Guest post by author JP McLean
JP (Jo-Anne) McLean is an urban fantasy and supernatural thriller author best known for The Gift Legacy series. The first book of the series received Honourable Mention at the Whistler Independent Book Awards. Her short story, Boone Park, won Honourable mention from the Victoria Writers’ Society. Reviewers call her writing addictive, smart and fun. Her books include endorsements from Ethel Wilson awardwinning author Jennifer Manuel and bestselling author, Elinor Florence. The series has been described as fantasy light and is a good introduction to the genre for the uninitiated. JP’s body of work was included in the centennial anthology of the Comox Valley Writers Society, Writers & Books: Comox Valley 1865–2015. She is a member of the Federation of BC Writers and the Alliance of Independent Authors. Her articles have appeared in WordWorks Magazine, Wellness and Writing hosted by Colleen M Story, Mystery Mondays blog hosted by Kristina Stanley, and others.
Do you dream you can fly?
I’m not referring to the get-on-a-plane type of flying, just you. Flying.
It’s a common dream, right up there in the top ten (for humans anyway). And if I’ve tweaked your curiosity, the other nine common dreams are: being chased, falling, being naked, failing exams, thinking you woke up but you didn’t, being unable to run, snake dreams, dreams of the dead, and dreams of a murder. Except for the snake dream, I’ve experienced all of them.
But my flying dreams are different. They are vivid and have been recurring since I was a child. In them, I hover upright or fly prone. Sometimes I speed toward something, but other times it feels like I’m playing, sweeping upward, swan diving, or following the contours of my dream landscape. I might be indoors, but often I’m outside. Flying is a wonderful sensation, and when I wake, I’m disappointed that the dream is over.
The closest I’ve come to re-creating that flying feeling in my waking hours is when I’m scuba diving. At the point when you reach perfect balance in buoyancy, you achieve that sensation of floating. On a dive from Providenciales in the Turks and Caicos Islands, I once rode a gentle current at about sixty feet down, just over the edge of an underwater cliff. It felt remarkable to hover there and let the current take me on a neighbourhood tour of the cliffside, where lobsters crawled, delicate corals rippled, and tropical fish darted back and forth in unison. Larger, more curious fish followed us.
This sense of weightlessness and the thrill of flying were the impetus to my urban fantasy series, The Gift Legacy. I wanted to capture in words that magical feeling of flying. The first scene I wrote had the protagonist, Emelynn Taylor, leaping off a seaside deck and flying down the coast, riding the wind.
But as magical as that scene turned out, it wasn’t enough for the pragmatist in me who wanted to know how that situation came to be. The scene posed the question, how did Emelynn know she could fly? No one jumps off a deck that’s twenty feet in the air without knowing whether they’re headed skyward or plummeting to the ground. That question posed another, how did she come to have this ability to fly? Were there others like her?

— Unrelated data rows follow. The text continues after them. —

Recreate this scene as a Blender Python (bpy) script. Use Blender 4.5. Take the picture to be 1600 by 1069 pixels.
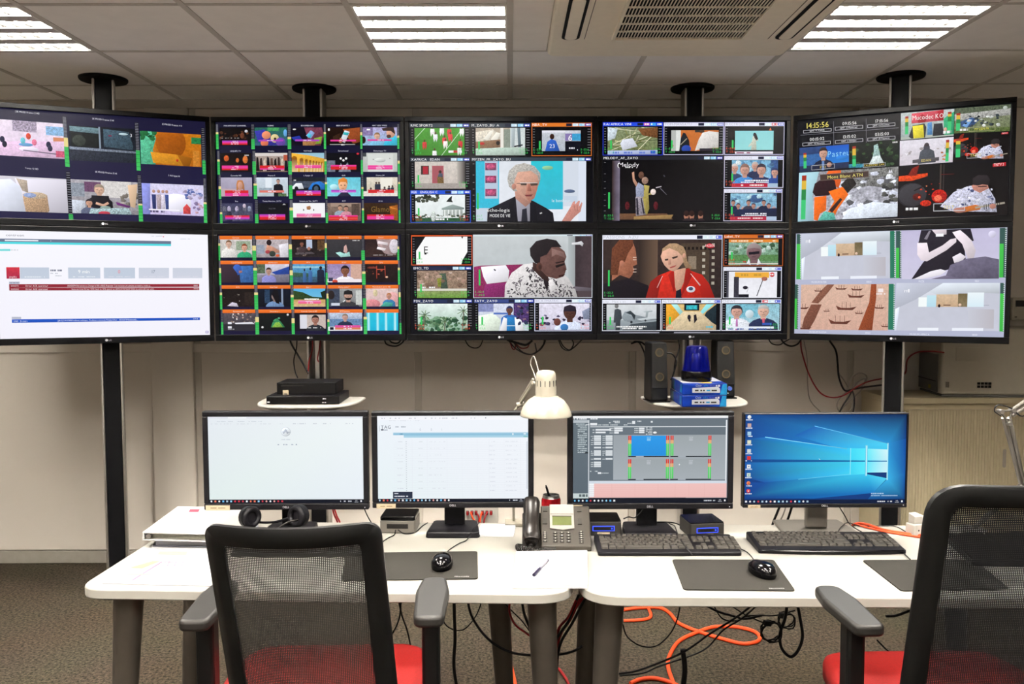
import bpy, bmesh, math, random
from mathutils import Vector, Matrix
random.seed(7)
for o in list(bpy.data.objects): bpy.data.objects.remove(o, do_unlink=True)
scene = bpy.context.scene
C = scene.collection

# ------------------------------------------------------------------ camera
CAMZ = 1.53; F = 1313.0; PITCH = .0599; YAW = .0023; ROLL = -.0022
def cam_axes():
    cp, sp, cy, sy = math.cos(PITCH), math.sin(PITCH), math.cos(YAW), math.sin(YAW)
    fwd = Vector((sy*cp, cy*cp, -sp)); right = Vector((cy, -sy, 0)); up = right.cross(fwd)
    r2 = math.cos(ROLL)*right + math.sin(ROLL)*up
    u2 = -math.sin(ROLL)*right + math.cos(ROLL)*up
    return r2, u2, fwd
CR, CU, CF = cam_axes()
cd = bpy.data.cameras.new('camera'); cam = bpy.data.objects.new('camera', cd); C.objects.link(cam)
cd.sensor_fit = 'HORIZONTAL'; cd.sensor_width = 36.0; cd.lens = F/1600*36
cd.clip_start = .05; cd.clip_end = 60
M = Matrix.Identity(4)
for i in range(3):
    M[i][0] = CR[i]; M[i][1] = CU[i]; M[i][2] = -CF[i]
M[0][3], M[1][3], M[2][3] = 0, 0, CAMZ
cam.matrix_world = M
scene.camera = cam
def ray(u, v): return CF + CR*((u-800)/F) + CU*((534.5-v)/F)
def at(u, v, Y):                      # point of the room at depth Y
    d = ray(u, v); return Vector((0, 0, CAMZ)) + d*(Y/d.y)
def atz(u, v, z):                     # point of the room on the level z
    d = ray(u, v); return Vector((0, 0, CAMZ)) + d*((z-CAMZ)/d.z)

# ------------------------------------------------------------------ world and exposure
w = bpy.data.worlds.new('world'); scene.world = w; w.use_nodes = True
w.node_tree.nodes['Background'].inputs[0].default_value = (.5, .5, .5, 1)
w.node_tree.nodes['Background'].inputs[1].default_value = .02
scene.view_settings.view_transform = 'Standard'; scene.view_settings.look = 'None'
scene.view_settings.exposure = 0.0; scene.view_settings.gamma = 1.0
scene.view_settings.use_curve_mapping = False
TUBE_POWER = 640.0                      # strength of the fluorescent tubes in the ceiling lights

# ------------------------------------------------------------------ helpers
def s2l(c): return c/12.92 if c <= .04045 else ((c+.055)/1.055)**2.4
def hx(h):
    if not isinstance(h, str): return tuple(h)
    return tuple(s2l(int(h[i:i+2], 16)/255) for i in (0, 2, 4))
MATS = {}
KEEP = {'ceiling_tile_white', 'grid_bar_paint', 'side_wall_white', 'wall_panel_greige', 'wall_joint_profile', 'baseboard_grey', 'desk_laminate', 'paper_white', 'key_plastic', 'louvre_reflector', 'louvre_blade_grey', 'light_housing_white', 'fluorescent_tube', 'cabinet_beige', 'cream_casing', 'aluminium', 'logo_print', 'orange_cable_jacket', 'printer_casing', 'grey_cable_jacket'}
def mat(name, col, rough=.5, metal=0., var=.06, scale=30., bump=0., bscale=200., spec=.5, coat=0., trans=0., ior=1.45, emit=None, estr=0.):
    if name in MATS: return MATS[name]
    m = bpy.data.materials.new(name); m.use_nodes = True; nt = m.node_tree; b = nt.nodes['Principled BSDF']
    c = hx(col) if name in KEEP else tuple(x*.42 for x in hx(col))
    tc = nt.nodes.new('ShaderNodeTexCoord')
    nz = nt.nodes.new('ShaderNodeTexNoise'); nz.inputs['Scale'].default_value = scale; nz.inputs['Detail'].default_value = 3
    nt.links.new(tc.outputs['Object'], nz.inputs['Vector'])
    rp = nt.nodes.new('ShaderNodeValToRGB')
    rp.color_ramp.elements[0].position = .3; rp.color_ramp.elements[1].position = .7
    rp.color_ramp.elements[0].color = tuple(max(0, x*(1-var)) for x in c)+(1,)
    rp.color_ramp.elements[1].color = tuple(min(1, x*(1+var)) for x in c)+(1,)
    nt.links.new(nz.outputs['Fac'], rp.inputs['Fac']); nt.links.new(rp.outputs['Color'], b.inputs['Base Color'])
    b.inputs['Roughness'].default_value = rough; b.inputs['Metallic'].default_value = metal
    b.inputs['Specular IOR Level'].default_value = spec*.42; b.inputs['Coat Weight'].default_value = coat
    b.inputs['Transmission Weight'].default_value = trans; b.inputs['IOR'].default_value = ior
    if bump:
        n2 = nt.nodes.new('ShaderNodeTexNoise'); n2.inputs['Scale'].default_value = bscale; n2.inputs['Detail'].default_value = 2
        nt.links.new(tc.outputs['Object'], n2.inputs['Vector'])
        bp = nt.nodes.new('ShaderNodeBump'); bp.inputs['Strength'].default_value = bump; bp.inputs['Distance'].default_value = .002
        nt.links.new(n2.outputs['Fac'], bp.inputs['Height']); nt.links.new(bp.outputs['Normal'], b.inputs['Normal'])
    if emit:
        b.inputs['Emission Color'].default_value = hx(emit)+(1,); b.inputs['Emission Strength'].default_value = estr
    MATS[name] = m; return m

def tag(o, label=None, cat=None, group=None, kind=None):
    if label: o['label'] = label
    if cat: o['category'] = cat
    if group: o['group'] = group
    if kind: o['kind'] = kind
    return o
def thing(name, label, cat, loc=(0, 0, 0), rz=0., group=None):
    o = bpy.data.objects.new(name, None); C.objects.link(o); o.empty_display_size = .05
    o.location = loc; o.rotation_euler = (0, 0, rz); return tag(o, label, cat, group)
def copy_tree(o, parent=None):
    c = o.copy(); C.objects.link(c)
    if parent is not None: c.parent = parent
    for ch in list(o.children): copy_tree(ch, c)
    return c
def dup(o, loc, rz, label, group=None):
    c = copy_tree(o); c.location = loc; c.rotation_euler = (0, 0, rz); c['label'] = label
    if group: c['group'] = group
    return c
def share(name, me, parent, loc, rot=(0, 0, 0), bevel=0):
    o = bpy.data.objects.new(name, me); C.objects.link(o); o.parent = parent; o.location = loc; o.rotation_euler = rot
    if bevel: addbevel(o, bevel)
    return o
def addbevel(o, wd, seg=2):
    b = o.modifiers.new('bevel', 'BEVEL'); b.width = wd; b.segments = seg; b.limit_method = 'ANGLE'; b.angle_limit = math.radians(35)
    return o
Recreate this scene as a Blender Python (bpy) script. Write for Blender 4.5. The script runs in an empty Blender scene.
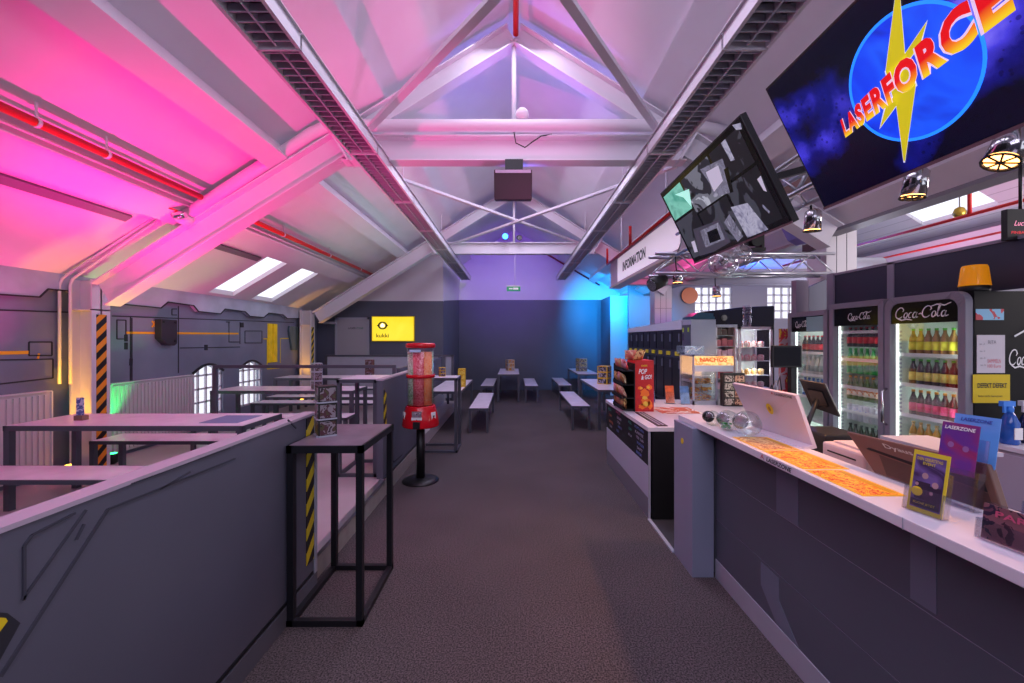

How did she learn the mechanics of flying?
To craft a satisfying story, those questions needed answers, or at least plausible explanations. That first scene I wrote with Emelynn leaping off the deck didn’t make it into the finished novel, but the answers to those questions became the bones of Secret Sky, the first book in The Gift Legacy series.
All fiction is fabricated—it’s a collection of lies with plausible explanations—and some of the most colourful lies are found in genres that have a supernatural or magical element. What writers of these genres are asking readers to do is suspend their disbelief.
I’m a huge fan of these genres. I read supernatural thrillers, ghost stories, horrors, high-fantasy, low-fantasy, epic fantasy, dystopian novels, and the paranormal. As such, I’m eager to suspend my disbelief. All a writer has to do is distract me, nudge me in the right direction, and I’m happy to believe in their magic.
But how does a writer do that? How do they make a reader buy into the possibility that people really can fly?
I find the best lies are the ones that have a grain of truth to them, and by “best” I mean the lies that are most believable. It makes sense then that if you want to get your readers to suspend their disbelief, you should keep your lies as close to the truth as possible. The quickest way to do that is by dropping the reader into a familiar setting with recognizable characters. This familiarity grounds them.
This grounding is the grain of truth in the lie. It’s why I set The Gift Legacy in current times. I love the idea of a secret society of people with supernatural abilities living amongst us.
It’s why I made the characters your neighbours. They are teachers, nurses, auto mechanics, and salespeople. You know them. They attend your church and sit one table over in the restaurant where you’re celebrating your anniversary.
To give the story heart, I layered in a father figure and a few true friends. A lover provided the distraction. The supernatural elements sparked to life with a little nudging at some real-life scientific oddities like the placebo effect and the Bermuda Triangle. And then I turned up the heat with unexplained disappearances, mid-air fight scenes, and looming danger.
With the web glued in place by plausible explanations, the lies morph into something on the edge of believability, and before you know it, you’re convinced that people really can fly. Naturally.